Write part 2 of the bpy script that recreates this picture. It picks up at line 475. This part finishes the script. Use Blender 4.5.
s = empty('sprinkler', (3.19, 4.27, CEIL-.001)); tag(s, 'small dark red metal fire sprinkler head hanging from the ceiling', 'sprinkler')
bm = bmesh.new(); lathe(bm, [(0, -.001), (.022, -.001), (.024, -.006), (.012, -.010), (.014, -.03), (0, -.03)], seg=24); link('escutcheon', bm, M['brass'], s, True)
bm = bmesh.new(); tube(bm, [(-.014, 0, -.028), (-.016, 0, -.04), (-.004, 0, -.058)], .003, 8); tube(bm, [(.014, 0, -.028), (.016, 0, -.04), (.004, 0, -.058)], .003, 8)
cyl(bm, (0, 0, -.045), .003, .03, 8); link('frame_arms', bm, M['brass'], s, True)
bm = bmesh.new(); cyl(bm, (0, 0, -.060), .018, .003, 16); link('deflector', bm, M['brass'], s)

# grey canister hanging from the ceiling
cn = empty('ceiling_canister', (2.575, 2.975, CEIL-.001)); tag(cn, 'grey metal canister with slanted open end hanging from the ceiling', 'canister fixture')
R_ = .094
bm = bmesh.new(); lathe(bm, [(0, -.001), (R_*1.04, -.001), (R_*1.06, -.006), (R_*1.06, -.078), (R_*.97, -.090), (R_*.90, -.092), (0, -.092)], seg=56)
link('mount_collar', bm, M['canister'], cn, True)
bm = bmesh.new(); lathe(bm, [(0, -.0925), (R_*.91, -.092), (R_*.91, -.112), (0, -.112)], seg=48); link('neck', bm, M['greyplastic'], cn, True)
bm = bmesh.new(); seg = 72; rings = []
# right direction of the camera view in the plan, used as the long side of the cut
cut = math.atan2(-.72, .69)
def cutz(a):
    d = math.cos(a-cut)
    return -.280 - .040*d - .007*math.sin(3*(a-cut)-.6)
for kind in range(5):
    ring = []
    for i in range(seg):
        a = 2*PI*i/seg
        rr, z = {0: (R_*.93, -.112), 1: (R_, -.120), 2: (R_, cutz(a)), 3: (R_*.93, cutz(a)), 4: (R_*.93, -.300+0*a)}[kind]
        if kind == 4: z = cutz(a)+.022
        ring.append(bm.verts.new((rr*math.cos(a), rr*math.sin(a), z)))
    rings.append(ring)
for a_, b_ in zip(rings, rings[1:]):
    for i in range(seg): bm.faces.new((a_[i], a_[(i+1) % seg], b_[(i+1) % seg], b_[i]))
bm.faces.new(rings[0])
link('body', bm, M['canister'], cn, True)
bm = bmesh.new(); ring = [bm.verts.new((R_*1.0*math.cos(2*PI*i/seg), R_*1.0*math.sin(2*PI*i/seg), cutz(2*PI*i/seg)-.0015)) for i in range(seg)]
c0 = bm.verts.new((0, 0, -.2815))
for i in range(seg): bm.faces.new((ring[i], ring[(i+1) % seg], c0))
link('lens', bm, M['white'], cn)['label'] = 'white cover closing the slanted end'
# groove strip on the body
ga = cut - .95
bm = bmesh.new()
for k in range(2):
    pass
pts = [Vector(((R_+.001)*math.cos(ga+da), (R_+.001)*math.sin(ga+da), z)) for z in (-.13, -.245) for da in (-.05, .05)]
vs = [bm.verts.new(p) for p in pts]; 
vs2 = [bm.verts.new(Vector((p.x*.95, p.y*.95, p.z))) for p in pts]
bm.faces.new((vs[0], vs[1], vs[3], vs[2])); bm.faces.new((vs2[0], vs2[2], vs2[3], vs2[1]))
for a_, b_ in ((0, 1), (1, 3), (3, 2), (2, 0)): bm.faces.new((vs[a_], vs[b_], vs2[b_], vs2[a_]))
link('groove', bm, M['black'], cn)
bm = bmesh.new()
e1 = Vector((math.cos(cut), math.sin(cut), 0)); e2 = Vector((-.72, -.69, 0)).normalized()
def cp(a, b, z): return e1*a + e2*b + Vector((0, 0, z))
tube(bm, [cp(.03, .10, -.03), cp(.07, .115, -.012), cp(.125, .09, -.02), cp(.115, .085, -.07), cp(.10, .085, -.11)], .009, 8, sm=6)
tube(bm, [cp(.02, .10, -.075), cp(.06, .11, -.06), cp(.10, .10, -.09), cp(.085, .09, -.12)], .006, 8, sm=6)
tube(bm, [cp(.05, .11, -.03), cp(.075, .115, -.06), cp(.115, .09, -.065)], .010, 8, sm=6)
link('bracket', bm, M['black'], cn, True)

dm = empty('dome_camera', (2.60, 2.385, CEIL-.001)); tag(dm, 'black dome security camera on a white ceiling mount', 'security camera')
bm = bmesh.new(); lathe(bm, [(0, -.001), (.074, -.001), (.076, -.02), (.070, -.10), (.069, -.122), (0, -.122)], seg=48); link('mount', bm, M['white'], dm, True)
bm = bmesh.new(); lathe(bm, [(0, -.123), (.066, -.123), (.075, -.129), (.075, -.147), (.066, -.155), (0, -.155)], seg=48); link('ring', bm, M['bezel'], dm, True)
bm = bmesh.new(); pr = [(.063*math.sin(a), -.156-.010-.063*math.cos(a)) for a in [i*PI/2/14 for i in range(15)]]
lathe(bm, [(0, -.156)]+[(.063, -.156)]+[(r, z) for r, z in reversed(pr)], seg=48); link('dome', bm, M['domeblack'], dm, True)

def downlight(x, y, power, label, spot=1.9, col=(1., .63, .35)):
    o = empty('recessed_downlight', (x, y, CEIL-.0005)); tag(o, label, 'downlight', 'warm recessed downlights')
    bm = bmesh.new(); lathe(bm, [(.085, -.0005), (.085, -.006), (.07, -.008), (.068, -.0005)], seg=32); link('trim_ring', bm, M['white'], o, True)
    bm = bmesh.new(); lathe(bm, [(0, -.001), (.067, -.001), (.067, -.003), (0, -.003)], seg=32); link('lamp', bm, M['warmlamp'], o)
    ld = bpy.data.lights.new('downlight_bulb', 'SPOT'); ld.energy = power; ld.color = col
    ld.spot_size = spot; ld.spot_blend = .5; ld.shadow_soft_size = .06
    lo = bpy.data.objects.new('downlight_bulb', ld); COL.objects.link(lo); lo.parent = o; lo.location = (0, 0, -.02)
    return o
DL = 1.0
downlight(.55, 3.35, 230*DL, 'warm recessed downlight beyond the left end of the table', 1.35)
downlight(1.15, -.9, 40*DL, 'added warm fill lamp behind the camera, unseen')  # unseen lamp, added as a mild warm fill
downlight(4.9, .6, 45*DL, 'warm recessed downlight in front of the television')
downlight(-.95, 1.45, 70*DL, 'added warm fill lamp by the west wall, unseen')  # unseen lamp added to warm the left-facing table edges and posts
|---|
--- EXERCISE BRIEF ---
Write out the full listing, keeping every line exactly as it is.

--- TASK ANSWER ---
Write part 2 of the bpy script that recreates this picture. It picks up at line 475. This part finishes the script. Use Blender 4.5.
s = empty('sprinkler', (3.19, 4.27, CEIL-.001)); tag(s, 'small dark red metal fire sprinkler head hanging from the ceiling', 'sprinkler')
bm = bmesh.new(); lathe(bm, [(0, -.001), (.022, -.001), (.024, -.006), (.012, -.010), (.014, -.03), (0, -.03)], seg=24); link('escutcheon', bm, M['brass'], s, True)
bm = bmesh.new(); tube(bm, [(-.014, 0, -.028), (-.016, 0, -.04), (-.004, 0, -.058)], .003, 8); tube(bm, [(.014, 0, -.028), (.016, 0, -.04), (.004, 0, -.058)], .003, 8)
cyl(bm, (0, 0, -.045), .003, .03, 8); link('frame_arms', bm, M['brass'], s, True)
bm = bmesh.new(); cyl(bm, (0, 0, -.060), .018, .003, 16); link('deflector', bm, M['brass'], s)

# grey canister hanging from the ceiling
cn = empty('ceiling_canister', (2.575, 2.975, CEIL-.001)); tag(cn, 'grey metal canister with slanted open end hanging from the ceiling', 'canister fixture')
R_ = .094
bm = bmesh.new(); lathe(bm, [(0, -.001), (R_*1.04, -.001), (R_*1.06, -.006), (R_*1.06, -.078), (R_*.97, -.090), (R_*.90, -.092), (0, -.092)], seg=56)
link('mount_collar', bm, M['canister'], cn, True)
bm = bmesh.new(); lathe(bm, [(0, -.0925), (R_*.91, -.092), (R_*.91, -.112), (0, -.112)], seg=48); link('neck', bm, M['greyplastic'], cn, True)
bm = bmesh.new(); seg = 72; rings = []
# right direction of the camera view in the plan, used as the long side of the cut
cut = math.atan2(-.72, .69)
def cutz(a):
    d = math.cos(a-cut)
    return -.280 - .040*d - .007*math.sin(3*(a-cut)-.6)
for kind in range(5):
    ring = []
    for i in range(seg):
        a = 2*PI*i/seg
        rr, z = {0: (R_*.93, -.112), 1: (R_, -.120), 2: (R_, cutz(a)), 3: (R_*.93, cutz(a)), 4: (R_*.93, -.300+0*a)}[kind]
        if kind == 4: z = cutz(a)+.022
        ring.append(bm.verts.new((rr*math.cos(a), rr*math.sin(a), z)))
    rings.append(ring)
for a_, b_ in zip(rings, rings[1:]):
    for i in range(seg): bm.faces.new((a_[i], a_[(i+1) % seg], b_[(i+1) % seg], b_[i]))
bm.faces.new(rings[0])
link('body', bm, M['canister'], cn, True)
bm = bmesh.new(); ring = [bm.verts.new((R_*1.0*math.cos(2*PI*i/seg), R_*1.0*math.sin(2*PI*i/seg), cutz(2*PI*i/seg)-.0015)) for i in range(seg)]
c0 = bm.verts.new((0, 0, -.2815))
for i in range(seg): bm.faces.new((ring[i], ring[(i+1) % seg], c0))
link('lens', bm, M['white'], cn)['label'] = 'white cover closing the slanted end'
# groove strip on the body
ga = cut - .95
bm = bmesh.new()
for k in range(2):
    pass
pts = [Vector(((R_+.001)*math.cos(ga+da), (R_+.001)*math.sin(ga+da), z)) for z in (-.13, -.245) for da in (-.05, .05)]
vs = [bm.verts.new(p) for p in pts]; 
vs2 = [bm.verts.new(Vector((p.x*.95, p.y*.95, p.z))) for p in pts]
bm.faces.new((vs[0], vs[1], vs[3], vs[2])); bm.faces.new((vs2[0], vs2[2], vs2[3], vs2[1]))
for a_, b_ in ((0, 1), (1, 3), (3, 2), (2, 0)): bm.faces.new((vs[a_], vs[b_], vs2[b_], vs2[a_]))
link('groove', bm, M['black'], cn)
bm = bmesh.new()
e1 = Vector((math.cos(cut), math.sin(cut), 0)); e2 = Vector((-.72, -.69, 0)).normalized()
def cp(a, b, z): return e1*a + e2*b + Vector((0, 0, z))
tube(bm, [cp(.03, .10, -.03), cp(.07, .115, -.012), cp(.125, .09, -.02), cp(.115, .085, -.07), cp(.10, .085, -.11)], .009, 8, sm=6)
tube(bm, [cp(.02, .10, -.075), cp(.06, .11, -.06), cp(.10, .10, -.09), cp(.085, .09, -.12)], .006, 8, sm=6)
tube(bm, [cp(.05, .11, -.03), cp(.075, .115, -.06), cp(.115, .09, -.065)], .010, 8, sm=6)
link('bracket', bm, M['black'], cn, True)

dm = empty('dome_camera', (2.60, 2.385, CEIL-.001)); tag(dm, 'black dome security camera on a white ceiling mount', 'security camera')
bm = bmesh.new(); lathe(bm, [(0, -.001), (.074, -.001), (.076, -.02), (.070, -.10), (.069, -.122), (0, -.122)], seg=48); link('mount', bm, M['white'], dm, True)
bm = bmesh.new(); lathe(bm, [(0, -.123), (.066, -.123), (.075, -.129), (.075, -.147), (.066, -.155), (0, -.155)], seg=48); link('ring', bm, M['bezel'], dm, True)
bm = bmesh.new(); pr = [(.063*math.sin(a), -.156-.010-.063*math.cos(a)) for a in [i*PI/2/14 for i in range(15)]]
lathe(bm, [(0, -.156)]+[(.063, -.156)]+[(r, z) for r, z in reversed(pr)], seg=48); link('dome', bm, M['domeblack'], dm, True)

def downlight(x, y, power, label, spot=1.9, col=(1., .63, .35)):
    o = empty('recessed_downlight', (x, y, CEIL-.0005)); tag(o, label, 'downlight', 'warm recessed downlights')
    bm = bmesh.new(); lathe(bm, [(.085, -.0005), (.085, -.006), (.07, -.008), (.068, -.0005)], seg=32); link('trim_ring', bm, M['white'], o, True)
    bm = bmesh.new(); lathe(bm, [(0, -.001), (.067, -.001), (.067, -.003), (0, -.003)], seg=32); link('lamp', bm, M['warmlamp'], o)
    ld = bpy.data.lights.new('downlight_bulb', 'SPOT'); ld.energy = power; ld.color = col
    ld.spot_size = spot; ld.spot_blend = .5; ld.shadow_soft_size = .06
    lo = bpy.data.objects.new('downlight_bulb', ld); COL.objects.link(lo); lo.parent = o; lo.location = (0, 0, -.02)
    return o
DL = 1.0
downlight(.55, 3.35, 230*DL, 'warm recessed downlight beyond the left end of the table', 1.35)
downlight(1.15, -.9, 40*DL, 'added warm fill lamp behind the camera, unseen')  # unseen lamp, added as a mild warm fill
downlight(4.9, .6, 45*DL, 'warm recessed downlight in front of the television')
downlight(-.95, 1.45, 70*DL, 'added warm fill lamp by the west wall, unseen')  # unseen lamp added to warm the left-facing table edges and posts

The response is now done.